Instruction
Return the lines that follow, exactly as they appear, from the first through the one containing "COL = sc.collection"; no pictures are to be included.

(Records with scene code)
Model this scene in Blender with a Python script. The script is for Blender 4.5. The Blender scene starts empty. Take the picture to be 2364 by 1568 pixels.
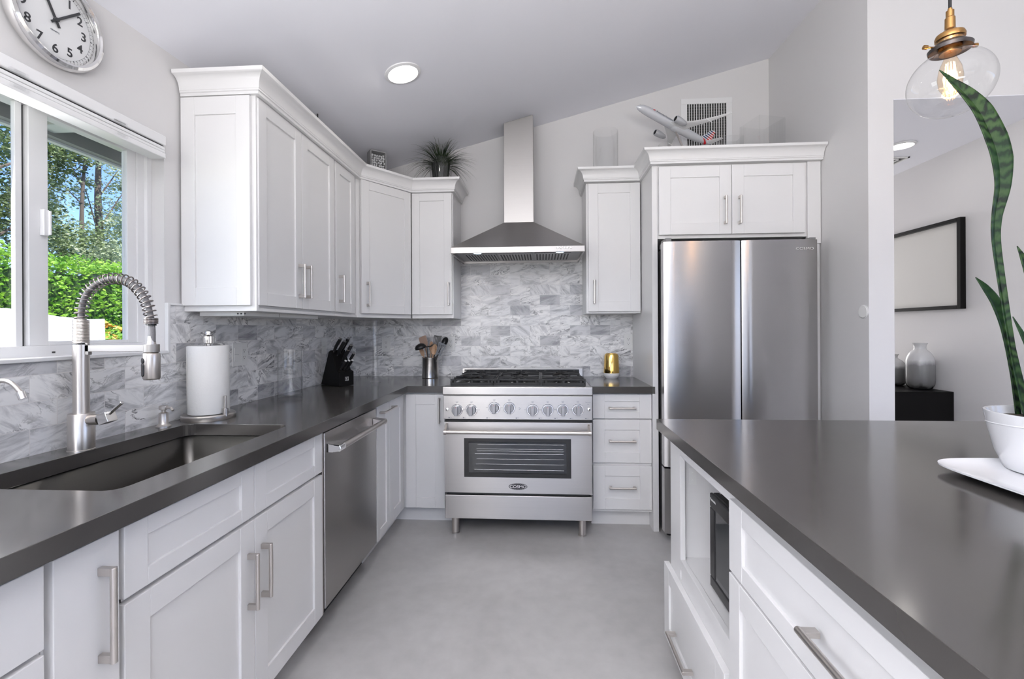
import bpy, bmesh, math, random
from math import sin, cos, pi, radians, sqrt, atan2
from mathutils import Vector, Matrix, noise as mnoise

sc = bpy.context.scene
COL = sc.collection

# ------------------------------------------------------------------ camera
cam_d = bpy.data.cameras.new('camera')
cam = bpy.data.objects.new('camera', cam_d)
COL.objects.link(cam)
sc.camera = cam
cam_d.sensor_width = 36.0
cam_d.lens = 1055.1 / 2364 * 36.0
cam_d.shift_y = -23.5 / 2364
cam_d.clip_start = 0.05
cam_d.clip_end = 200
cam.matrix_world = (Matrix.Translation((0, 0, 1.28)) @ Matrix.Rotation(0.0642, 4, 'Z')
                    @ Matrix.Rotation(pi / 2, 4, 'X') @ Matrix.Rotation(-0.0052, 4, 'Z'))

# ------------------------------------------------------------------ exposure
sc.view_settings.view_transform = 'Standard'
sc.view_settings.look = 'None'
sc.view_settings.exposure = 0.17
sc.view_settings.gamma = 1.0
sc.view_settings.use_curve_mapping = False
sc.cycles.use_denoising = True
sc.cycles.max_bounces = 10
sc.cycles.diffuse_bounces = 6
sc.cycles.glossy_bounces = 5
sc.cycles.transparent_max_bounces = 24
sc.cycles.transmission_bounces = 6
sc.cycles.caustics_reflective = False
sc.cycles.caustics_refractive = False
sc.cycles.sample_clamp_indirect = 6.0

# ------------------------------------------------------------------ sky and sun
w = bpy.data.worlds.new('sky')
sc.world = w
w.use_nodes = True
nt = w.node_tree
nt.nodes.clear()
sky = nt.nodes.new('ShaderNodeTexSky')
sky.sky_type = 'NISHITA'
sky.sun_disc = False
sky.sun_elevation = radians(52)
sky.sun_rotation = radians(100)
sky.air_density = 1.0
sky.dust_density = 0.0
sky.ozone_density = 7.0
tint = nt.nodes.new('ShaderNodeMix')
tint.data_type = 'RGBA'
tint.blend_type = 'MULTIPLY'
tint.inputs[0].default_value = 1.0
tint.inputs[7].default_value = (0.82, 0.80, 1.0, 1)
nt.links.new(sky.outputs[0], tint.inputs[6])
bg = nt.nodes.new('ShaderNodeBackground')
bg.inputs['Strength'].default_value = 0.30
wo = nt.nodes.new('ShaderNodeOutputWorld')
nt.links.new(tint.outputs[2], bg.inputs[0])
nt.links.new(bg.outputs[0], wo.inputs[0])


def light(name, kind, loc, aim, energy, color=(1, 1, 1), **kw):
    d = bpy.data.lights.new(name, kind)
    d.energy = energy
    d.color = color
    for k, v in kw.items():
        setattr(d, k, v)
    o = bpy.data.objects.new(name, d)
    COL.objects.link(o)
    o.location = loc
    v = Vector(aim) - Vector(loc)
    o.rotation_euler = v.to_track_quat('-Z', 'Y').to_euler()
    return o


light('sun', 'SUN', (7, 0, 14), (0, 3.0, 0), 9.0, (1.0, 0.96, 0.88), angle=radians(0.6))
# fill lamps added at unseen openings behind the camera, aimed up to brighten the ceiling
light('fill_light_rear', 'AREA', (0.9, -4.42, 1.30), (0.9, 0.0, 3.0), 14, (1.0, 0.985, 0.975),
      shape='RECTANGLE', size=4.4, size_y=2.2)
light('fill_light_side', 'AREA', (5.42, -0.4, 1.6), (0, 0.6, 3.2), 9, (1.0, 0.985, 0.975),
      shape='RECTANGLE', size=3.4, size_y=1.9)
light('fill_light_left', 'AREA', (-1.60, -2.6, 1.55), (1.6, -0.2, 1.8), 52, (1.0, 0.985, 0.975), shape='RECTANGLE', size=2.0, size_y=1.3)  # added fill for surfaces facing left, set in an invented window
light('daylight_kitchen_window', 'AREA', (-1.655, 0.92, 1.60), (1.0, 0.6, 1.30), 11, (1.0, 0.99, 0.98), shape='RECTANGLE', size=0.75, size_y=0.74)
light('fill_light_hall', 'AREA', (2.31, 5.9, 1.4), (2.31, 3.0, 1.3), 32, (1.0, 0.98, 0.98), shape='RECTANGLE', size=0.8, size_y=1.8)  # added fill at the closed hall end, no opening there


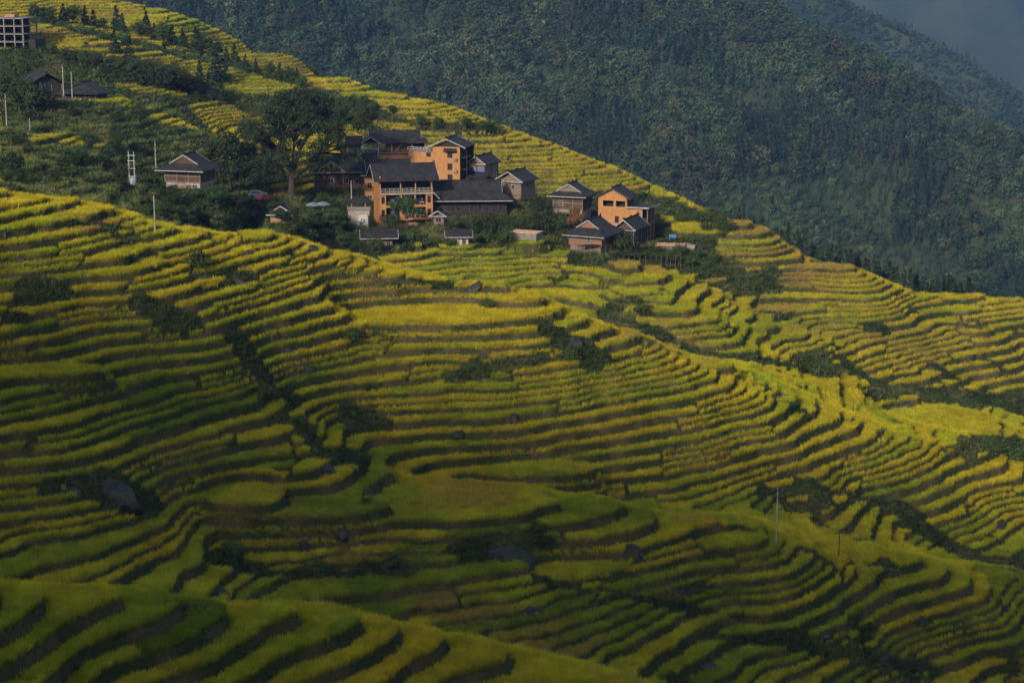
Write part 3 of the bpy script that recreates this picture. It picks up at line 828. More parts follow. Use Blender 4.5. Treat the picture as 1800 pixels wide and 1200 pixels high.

Solution
Model this scene in Blender with a Python script. The script is for Blender 4.5. The Blender scene starts empty. Take the picture to be 2364 by 1568 pixels.
import bpy, bmesh, math, random
from math import sin, cos, pi, radians, sqrt, atan2
from mathutils import Vector, Matrix, noise as mnoise

sc = bpy.context.scene
COL = sc.collection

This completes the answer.